John Flanagan does a decent job answering the question in the first book of the Ranger's Apprentice series, "The Ruins of Gorlan." Besides setting up the medieval Anglo backdrop, Flanagan also spins up a solid fantasy story with plenty of monsters, weapons, a likable pair of teenage heroes, and a growing menace from a rarely-seen villain making a comeback.

On Choosing Day, Will hopes to be selected for Battleschool -- but he's rejected by all the people taking apprentices. The one exception is Halt, a Ranger.

And after Will inadvertently passes a test (climbing up a sheer wall into the Baron's study), Halt accepts him as an apprentice. At first, Will's new life seems to be all chores and unglamorous lessons, but he starts to realize the importance of the Ranger's skills. And at the same time, his fellow orphan Horace is being tormented at Battleschool by a gang of bullies.

Unfortunately, the kingdom is in new trouble -- the evil baron Morgarath is starting to send his monstrous Wurgals out once more, and there are even rumors that the ghastly Kalkara are also abroad. When it seems that the king himself may be Morgarath's target, Will and Halt are sent on a mission to stop the Kalkara -- except that the target isn't who they expect.

The world John Flanagan conjures up here is pretty recognizably a medieval England-that-never-was, with hints of similarly semi-familiar lands to explore (Gallica, Temujai). And he makes it more his own with elaborate fictional history, slightly too-Tolkienian flourishes (a villain named Morgarath?) and the first blossoming of a solid action/fantasy series.

The first half of "The Ruins of Gorlan" is a fairly slow experience, mostly made up of Will and Horace finding out what their new lives are all about. Lots of knife study, ponies, stew and tracking exercises, as well as a fairly nasty boar-hunt. And Flanagan liberally strews the story with plenty of historical backstory, and interesting details about medieval stuff (boar-spears, throwing knives, etc).

But about halfway through, the story suddenly becomes much darker, faster and bloodier. While the mild humour is still there ("Halt, Halt!"), Flanagan's tale becomes a deadly game of cat-and-mouse with a pair of assassin Sasquatches. And he definitely knows how to weave a sense of tension and foreboding around the clash between Kalkara and Rangers.
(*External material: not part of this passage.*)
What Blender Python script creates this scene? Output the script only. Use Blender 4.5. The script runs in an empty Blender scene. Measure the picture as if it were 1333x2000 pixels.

Will is also an excellent hero in the Lloyd Alexander mold -- he dreams of being a great knight, but doesn't seem to have much chance of it. And as he works with Halt, he gradually comes to realize that there are ways of serving that are just as important, though not as glorious. And Halt is a good foil for Will -- quirky, taciturn and incredibly tough and deadly.

"The Ruins of Gorlan" is an excellent start to a solid fantasy series, and serves as a pretty entertaining fantasy/adventure in its own right. An excellent story for all ages.